On Thursday, Citi modified its stance on Macy's (NYSE:M) shares, reducing the price target to $16 from the previous $17 while maintaining a neutral rating on the stock. The adjustment follows Macy's reported slowdown in the second quarter, which differed from the performance of competitors such as Walmart (NYSE:WMT), Target (NYSE:TGT), and TJX Companies (NYSE:TJX).
The department store chain experienced a significant miss in its comparable store sales expectations as the quarter progressed. Management at Macy's had anticipated a challenging environment but acknowledged that the situation had deteriorated more than expected.

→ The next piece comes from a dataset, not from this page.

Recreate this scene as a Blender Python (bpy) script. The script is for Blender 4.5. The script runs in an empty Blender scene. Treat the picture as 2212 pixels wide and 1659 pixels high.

This downturn is seen as indicative of broader, ongoing challenges within the company.
Macy's strategy to counter these challenges includes a planned reduction of its physical store presence by closing 150 stores over the next three years. Despite these efforts, the retailer is struggling to distinguish itself in a market where consumers are increasingly seeking value and are more likely to shop with off-price and mass merchants.
The company's market share and sales base are diminishing more quickly than anticipated, which is a cause for concern. The current trading value of Macy's stock is around three times the firm's estimated EBITDA for fiscal year 2024, and the stock has been under considerable pressure.
Given these circumstances, Citi suggests that shareholders may advocate for renewed engagement with Arkhouse, referencing a previous buyout offer of $24.80 per share reported on July 3, 2024.